** What needs to be done **
Look through the material below. Copy every line with the string "picture" in it.

Dataset excerpt
════════
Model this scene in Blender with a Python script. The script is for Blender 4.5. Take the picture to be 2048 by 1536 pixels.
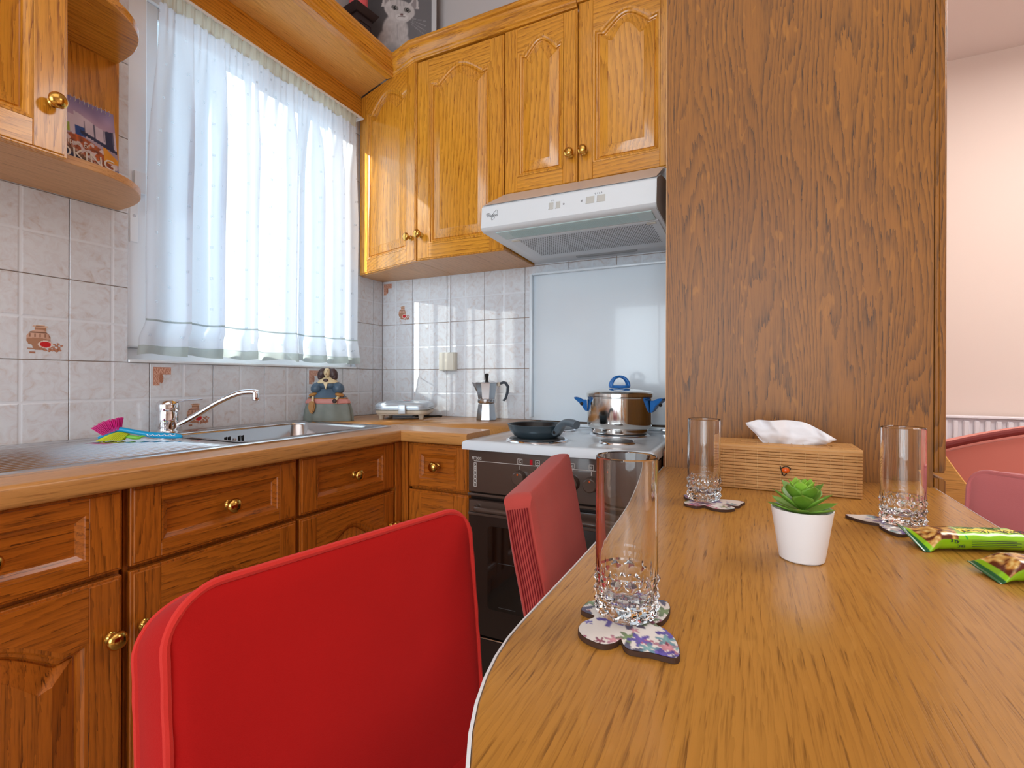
import bpy, bmesh, math, random
from mathutils import Matrix, Vector, noise as mnoise
R = math.radians
PI = math.pi
sc = bpy.context.scene
for o in list(bpy.data.objects):
    bpy.data.objects.remove(o)
COL = sc.collection

# ------------------------------------------------------------------ camera, world, sun, lights, exposure
CAMZ = 1.042
cam_d = bpy.data.cameras.new('camera')
cam_d.sensor_width = 36.0
cam_d.lens = 990 / 2048 * 36.0
cam_d.shift_x = 0.0
cam_d.shift_y = -(768 - 759) / 2048
cam_d.clip_start = 0.02
cam = bpy.data.objects.new('camera', cam_d)
COL.objects.link(cam)
cam.matrix_world = (Matrix.Translation((0, 0, CAMZ)) @ Matrix.Rotation(0.450, 4, 'Z') @
                    Matrix.Rotation(PI / 2, 4, 'X') @ Matrix.Rotation(0.0035, 4, 'Z'))
sc.camera = cam

world = bpy.data.worlds.new('world')
sc.world = world
world.use_nodes = True
wn = world.node_tree
bg = wn.nodes['Background']
bg.inputs['Color'].default_value = (0.66, 0.82, 1.0, 1)
bg.inputs['Strength'].default_value = 0.85

def light(name, kind, energy, loc, look=None, color=(1, 1, 1), size=None, size_y=None, angle=None):
    d = bpy.data.lights.new(name, kind)
    d.energy = energy
    d.color = color
    if kind == 'AREA':
        d.shape = 'RECTANGLE'
        d.size = size
        d.size_y = size_y or size
    if angle is not None:
        d.angle = angle
    o = bpy.data.objects.new(name, d)
    COL.objects.link(o)
    o.location = loc
    if look is not None:
        v = Vector(look)
        o.rotation_euler = v.to_track_quat('-Z', 'Y').to_euler()
    return o

light('sun', 'SUN', 9.0, (-6, -6, 6), look=(0.52, 0.66, -0.42), color=(1.0, 0.95, 0.88), angle=R(0.8))
light('kitchen_window_daylight', 'AREA', 9.0, (-2.35, 1.30, 1.75), look=(1, 0, -0.08), color=(0.70, 0.84, 1.0), size=1.7, size_y=1.7)
light('living_room_window_daylight', 'AREA', 58, (-0.25, -2.72, 1.5), look=(0, 1, 0.0), color=(0.86, 0.95, 1.0), size=2.4, size_y=2.1)
light('kitchen_ceiling_fill', 'AREA', 6, (0.0, 0.0, 2.84), look=(0, 0, -1), color=(1.0, 0.985, 0.95), size=1.6)  # added soft fill from overhead, no fixture known there
light('living_ceiling_fill', 'AREA', 40, (1.7, 2.2, 2.84), look=(0, 0, -1), color=(1.0, 0.97, 0.94), size=1.4)  # added fill brightening the living room walls, not a known lamp

sc.view_settings.view_transform = 'Standard'
sc.view_settings.look = 'None'
sc.view_settings.exposure = 0.42
sc.view_settings.gamma = 1.0
sc.view_settings.use_curve_mapping = False

# ------------------------------------------------------------------ colour + materials
def lin(c):
    c = c / 255.0
    return c / 12.92 if c <= 0.04045 else ((c + 0.055) / 1.055) ** 2.4

def rgb(r, g, b):
    return (lin(r), lin(g), lin(b), 1.0)

MATS = {}

def newmat(name):
    m = bpy.data.materials.new(name)
    m.use_nodes = True
    MATS[name] = m
    return m, m.node_tree, m.node_tree.nodes['Principled BSDF']

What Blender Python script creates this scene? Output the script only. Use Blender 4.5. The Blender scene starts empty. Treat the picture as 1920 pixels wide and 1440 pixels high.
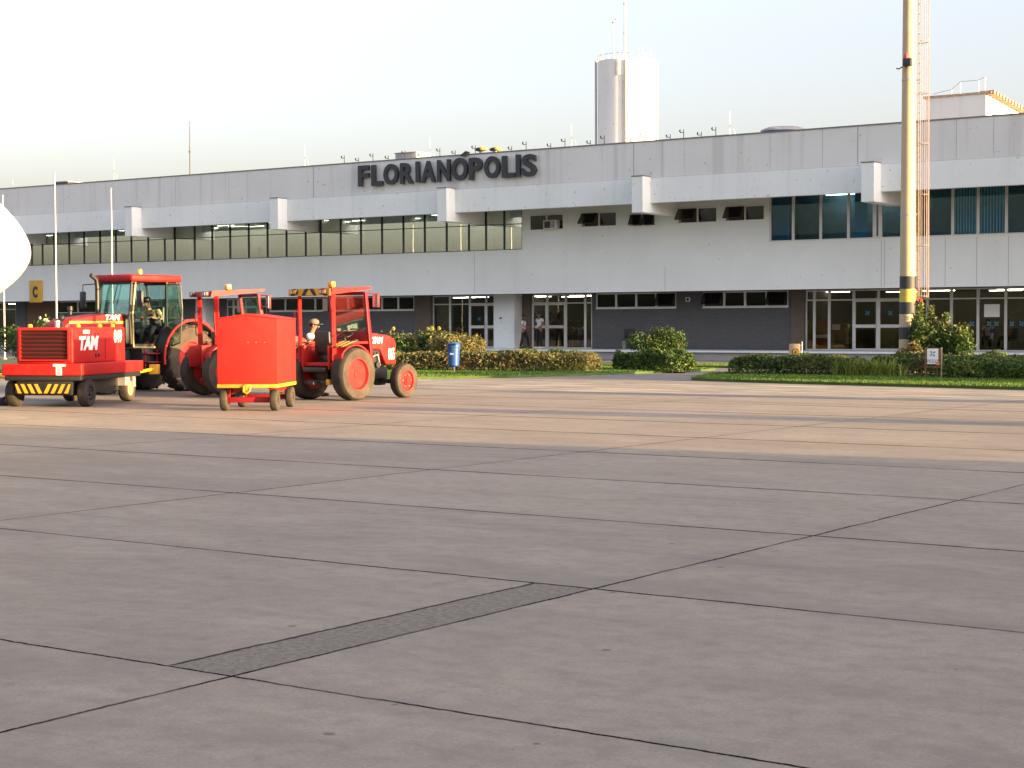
import bpy, bmesh, math, random
import numpy as np
from mathutils import Vector, Matrix
R_ = math.radians
random.seed(7)
SC = bpy.context.scene
COL = SC.collection

# ------------------------------------------------------------------ camera
CAM_H = 1.6
YAW, PITCH, ROLL, FPX = R_(34.9148), R_(2.0248), R_(-0.1868), 3202.6
_F = np.array([-math.sin(YAW)*math.cos(PITCH), math.cos(YAW)*math.cos(PITCH), -math.sin(PITCH)])
_R0 = np.array([math.cos(YAW), math.sin(YAW), 0.0]); _U0 = np.cross(_R0, _F)
_R = _R0*math.cos(ROLL) + _U0*math.sin(ROLL); _U = np.cross(_R, _F)
_C = np.array([0, 0, CAM_H])
cd = bpy.data.cameras.new('camera'); cam = bpy.data.objects.new('camera', cd); COL.objects.link(cam)
cam.matrix_world = Matrix(((_R[0], _U[0], -_F[0], 0), (_R[1], _U[1], -_F[1], 0), (_R[2], _U[2], -_F[2], CAM_H), (0, 0, 0, 1)))
cd.sensor_width = 36; cd.lens = 36*FPX/1920; cd.clip_end = 6000; cd.clip_start = 0.1
SC.camera = cam

# ------------------------------------------------------------------ light
SUN_AZ, SUN_EL = R_(5.9), R_(6.5)          # azimuth anticlockwise from +X
w = bpy.data.worlds.new('World'); SC.world = w; w.use_nodes = True
nt = w.node_tree; bg = nt.nodes['Background']
sky = nt.nodes.new('ShaderNodeTexSky'); sky.sky_type = 'NISHITA'; sky.sun_disc = False
sky.sun_elevation = SUN_EL; sky.sun_rotation = R_(90) - SUN_AZ
sky.air_density = 1.0; sky.dust_density = 4.3; sky.ozone_density = 1.4
hs = nt.nodes.new('ShaderNodeHueSaturation'); hs.inputs['Saturation'].default_value = 0.52     # thin haze greys the sky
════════
** Solution to the problem **
Model this scene in Blender with a Python script. The script is for Blender 4.5. Take the picture to be 2048 by 1536 pixels.
What Blender Python script creates this scene? Output the script only. Use Blender 4.5. The Blender scene starts empty. Treat the picture as 1920 pixels wide and 1440 pixels high.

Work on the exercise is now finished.